A large number of old dismantled hulks, now converted into floating houses, are moored along the front of the levée, and it is from these probably the rats first landed that are now so distinguished at Sacramento for their size and audacity. These animals come out after dark in strong gangs, as if the town belonged to them, and attack anything that may happen to have been left on the wharf during the night; being very numerous, the destruction they cause to merchandise is a serious loss.

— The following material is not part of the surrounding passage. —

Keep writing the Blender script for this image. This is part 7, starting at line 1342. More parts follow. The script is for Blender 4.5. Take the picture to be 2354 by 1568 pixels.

Ten thousand dollars were offered, I was told, to the man who should clear the town, and seduced by this bribe, some one in the rat-catching line volunteered to draw all the rats into the country, and there enclose them in a paddock, to be publicly exposed previous to a massacre; but whether the rats thought it best to leave well alone, and be content with the comfortable quarters and nice pine-apple cheeses they enjoyed in the city, or whether they objected to country air, does not appear; but they never went out to the paddock, except one, who is reported to have approached within a reasonable distance of the vain-glorious rat-catcher, and then standing on his hind legs, after the manner of rats, and scratching the tip of his nose contemplatively with his paw, he turned tail for the city, causing grievous disappointment to five terrier dogs, who ineffectually chevied him in.

The conflagrations of San Francisco had been attributed to incendiarists, and as many attempts to fire the town had been frustrated, it is probable that this was the case. A Volunteer-Guard, therefore, patrolled the city of Sacramento at night, to guard against this evil, and to protect the inhabitants from the wholesale plunder of organised bands of burglars. Crime had increased so rapidly of late in San Francisco, and robbers and incendiarists had become so emboldened by the impotence and venality of the justiciary, that the citizens organised a society styled the Vigilance Committee, for the purpose of affording the protection to life and property that the law would not bestow.

So far was well; but this society, composed of men who smarted under personal loss, attributed perhaps unjustly to incendiarism, took upon themselves the dispensation of life and death.

Men detected, as was supposed, in the act of felony only, were tried, sentenced, and executed, without defence, in the same night.